> **EXERCISE TASK**
Give the number of lines below that contain the word "clip", and nothing else.

== PROVIDED DATA

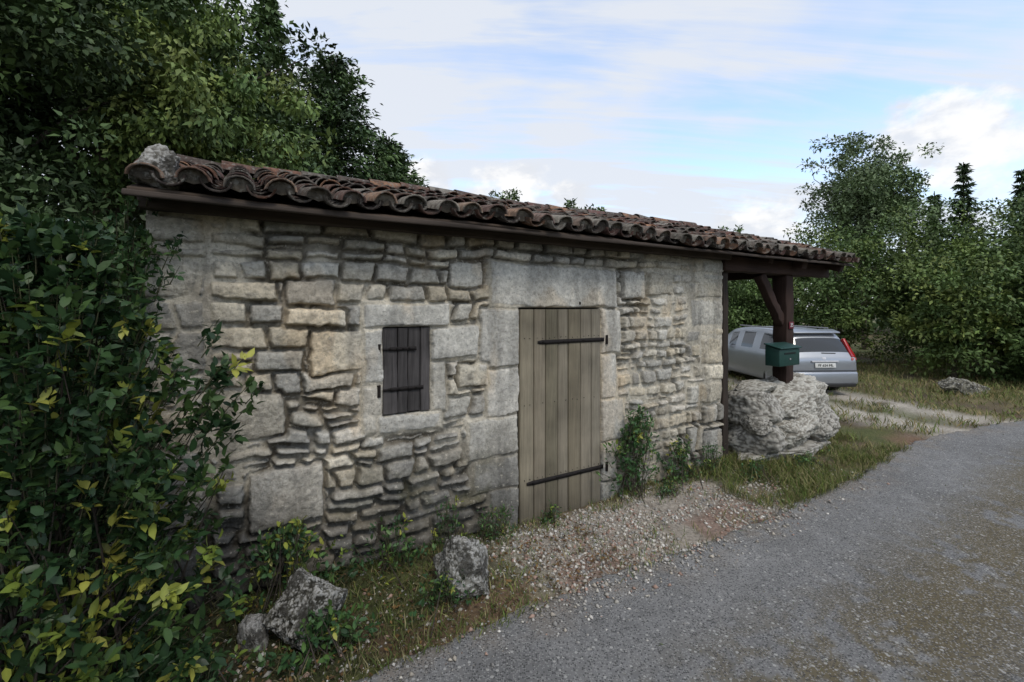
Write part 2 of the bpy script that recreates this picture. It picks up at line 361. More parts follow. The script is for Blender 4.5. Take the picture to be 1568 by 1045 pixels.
beam('porch_cross_beam',(7.3,-.22,2.62),(7.3,2.4,3.3),.14,.16,PC)
beam('porch_end_rafter',(8.22,-.28,2.60),(8.22,2.4,3.4),.10,.14,PC)
beam('porch_rafter',(6.5,-.2,2.64),(6.5,2.4,3.42),.1,.12,PC)
beam('porch_back_beam',(5.7,4.4,2.6),(8.3,4.4,2.6),.16,.16,PC)
beam('porch_back_post',(8.1,4.4,0),(8.1,4.4,2.6),.18,.18,PC,M_post)
beam('porch_ridge_beam',(5.7,2.35,3.36),(8.35,2.35,3.36),.14,.16,PC)
beam('porch_tie_beam',(8.1,.05,2.56),(8.1,4.4,2.56),.12,.14,PC)
# ------------------------------------------------------------------ door
acc=Acc(); x=DOOR[0]+.012; wd=np.array([1.1,.95,1.05,.9,1.1,1.0,.9]); wd=wd/wd.sum()*(DOOR[1]-DOOR[0]-.02); xs=np.concatenate([[0],np.cumsum(wd)])
for k in range(7):
    c=np.array([.235,.20,.142])*rs.uniform(.70,1.14)
    c=c*np.array([1,1+rs.uniform(0,.05),1+rs.uniform(-.03,.12)])
    yb=-.002+rs.uniform(-.004,.004)
    m=24; zz=np.linspace(-.03+rs.uniform(-.02,.01),1.985,m)
    x0=x+xs[k]+.0045; x1=x+xs[k+1]-.0045
    prof=[(x0,.035),(x0,yb+.005),(x0+.006,yb),(x1-.006,yb),(x1,yb+.005),(x1,.035)]
    V=np.array([[(px,py,z) for px,py in prof] for z in zz]); 
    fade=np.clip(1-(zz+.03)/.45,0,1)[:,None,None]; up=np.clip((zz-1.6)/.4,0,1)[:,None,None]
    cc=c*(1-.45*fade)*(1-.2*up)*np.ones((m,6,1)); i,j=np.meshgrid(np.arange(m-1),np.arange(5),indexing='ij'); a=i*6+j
    acc.add(V.reshape(-1,3),np.stack([a,a+1,a+7,a+6],-1).reshape(-1,4),cc.reshape(-1,3))
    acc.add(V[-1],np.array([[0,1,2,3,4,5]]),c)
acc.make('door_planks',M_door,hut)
boxobj('door_backing',DOOR[0]+.005,DOOR[1]-.005,.04,.07,-.04,1.99,M_door,hut,(.03,.025,.02))
a=Acc()
for k in range(7):
    for zq in(1.672,.355,1.05):
        for q in(-.03,.03):
            ux=x+(xs[k]+xs[k+1])/2+q; 
            if zq==1.05 and rs.rand()<.6: continue
            v,f=tube([(ux,-.010,zq+.04+rs.uniform(-.01,.01)),(ux,.0,zq+.04)],[.003,.004],6); a.add(v,f,(.03,.025,.02)); 
a.make('door_nails',M_iron,hut)
def hinge(name,u0,u1,z,uw,t=.008,hh=.04,y=-.012,parent=hut,tiltz=0):
    a=Acc(); n=16; uu=np.linspace(u0,u1,n); hv=np.where(uu>u0+.05,hh/2,hh/2*.6)
    V=np.concatenate([np.stack([uu,np.full(n,yy),z+tiltz*(uu-u0)+sg*hv],-1) for yy,sg in((y,-1),(y,1),(y+t,1),(y+t,-1))])
    i=np.arange(n-1); F=np.concatenate([np.stack([q*n+i,((q+1)%4)*n+i,((q+1)%4)*n+i+1,q*n+i+1],1) for q in range(4)])
    a.add(V,F,(.018,.015,.014))
    v,f=tube([(uw,y-.006,z-.05),(uw,y-.006,z+.045)],.016,10); a.add(v,f,(.02,.015,.012))
    a.add([(uw-.016,y-.006,z+.045),(uw,y-.022,z+.045),(uw+.016,y-.006,z+.045),(uw,y+.01,z+.045)],[[0,1,2,3]],(.02,.015,.012))
    v,f=tube([(uw,y-.006,z-.05),(uw+.01,.06,z-.055)],.012,8); a.add(v,f,(.02,.015,.012))
    for k in range(4):
        ux=u0+.06+k*(u1-u0-.12)/3; zq=z+tiltz*(ux-u0); v,f=tube([(ux,y-.006,zq),(ux,y+.002,zq)],[.007,.010],8); a.add(v,f,(.02,.018,.015))
    a.make(name,M_iron,parent)
hinge('door_hinge_upper',2.92,3.78,1.672,3.78); hinge('door_hinge_lower',2.80,3.78,.355,3.78)
boxobj('door_nail',3.42,3.43,-.03,0,2.03,2.06,M_iron,hut,(.02,.02,.02))
acc=Acc(); sp=[0,.12,.205,.31,.39]
for k in range(4):
    x0=WIN[0]+sp[k]+.002; x1=WIN[0]+sp[k+1]-.004; yb=.012+rs.uniform(-.006,.006); m=20
    zz=np.linspace(WIN[2]+.004+rs.uniform(0,.02),WIN[3]-.004,m); wob=(vn(zz*9,zz*0+k,4)-.5)*.008
    prof=[(x0,.04),(x0,yb+.004),(x0+.005,yb),(x1-.005,yb),(x1,yb+.004),(x1,.04)]
    V=np.array([[(px+(wob[q] if e in(1,2,3,4) else 0),py,z) for e,(px,py) in enumerate(prof)] for q,z in enumerate(zz)])
    i,j=np.meshgrid(np.arange(m-1),np.arange(5),indexing='ij'); a=i*6+j
    c=np.array([.066,.060,.058])*rs.uniform(.55,1.4)
    acc.add(V.reshape(-1,3),np.stack([a,a+1,a+7,a+6],-1).reshape(-1,4),c); acc.add(V[-1],[[0,1,2,3,4,5]],c)
acc.make('window_shutter',M_shut,hut)
boxobj('shutter_frame_back',WIN[0],WIN[1],.05,.08,WIN[2],WIN[3],M_shut,hut,(.02,.017,.014))
hinge('shutter_hinge_upper',1.47,1.74,1.672,1.435,hh=.03,y=.0); hinge('shutter_hinge_lower',1.47,1.80,1.352,1.435,hh=.03,y=.0)
# ------------------------------------------------------------------ boulders
def boulder(name,loc,size,seed,cols,sub=6,mat=M_rock,parent=None,rot=0,cuts=16,dmin=.72,namp=.16):
    import bmesh
    bm=bmesh.new(); bmesh.ops.create_icosphere(bm,subdivisions=sub,radius=1)
    P=np.array([v.co[:] for v in bm.verts]); F=np.array([[v.index for v in f.verts] for f in bm.faces]); bm.free()
    r_=np.random.RandomState(int(seed*10)); P=P*1.25
    for k in range(cuts):
        nn=r_.randn(3); nn/=np.linalg.norm(nn); dd=r_.uniform(dmin,.98); ex=P@nn-dd; P=P-np.clip(ex,0,None)[:,None]*nn*.93
    n=np.array([mnoise.fractal(Vector(p*1.1+seed),1,2,5) for p in P]); n2=np.array([mnoise.fractal(Vector(p*5+seed),.8,2,5) for p in P])
    n3=np.array([mnoise.fractal(Vector(p*14+seed),.8,2,3) for p in P])
    P=P*(1+namp*n+.06*n2+.025*n3)[:,None]
    c0,c1,c2=[np.array(c) for c in cols]
    t=sm(-.15,.15,n2+n*.3)[:,None]; s=sm(.1,.25,n3+n2*.4+.1*P[:,2])[:,None]
    C=c0*(1-t)+c1*t; C=C*(1-s)+c2*s
    cr_,sr_=math.cos(rot),math.sin(rot)
    Q=P*np.array(size); Q=np.stack([Q[:,0]*cr_-Q[:,1]*sr_,Q[:,0]*sr_+Q[:,1]*cr_,Q[:,2]],1)
    o=build(name,Q,F,mat,C,parent,smooth=False); o.location=loc; return o
LC=[(.09,.085,.07),(.24,.23,.20),(.42,.41,.38)]
boulder('boulder',(-.36,3.25,.14),(.20,.16,.22),3.1,LC,rot=.3)
boulder('boulder',(-1.25,2.80,.13),(.20,.15,.19),8.7,[(.03,.028,.02),(.10,.095,.075),(.36,.35,.32)],rot=.5,cuts=9)
boulder('boulder',(-1.54,2.74,.05),(.08,.07,.12),12.,[(.12,.12,.11),(.28,.27,.25),(.36,.35,.33)],sub=5,cuts=8)
boulder('roadside_rocks',(10.5,10.7,.1),(.34,.25,.24),18.,[(.08,.08,.06),(.2,.19,.15),(.3,.28,.22)],sub=5)
boulder('roadside_rocks',(11.1,10.9,.06),(.22,.2,.16),19.,[(.08,.08,.06),(.2,.18,.13),(.3,.28,.22)],sub=5)
boulder('corner_capstone',(.08,-.17,2.81),(.13,.13,.12),31.,[(.12,.11,.09),(.25,.235,.21),(.34,.33,.30)],sub=5,parent=hut)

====

> **FULL OUTPUT**
2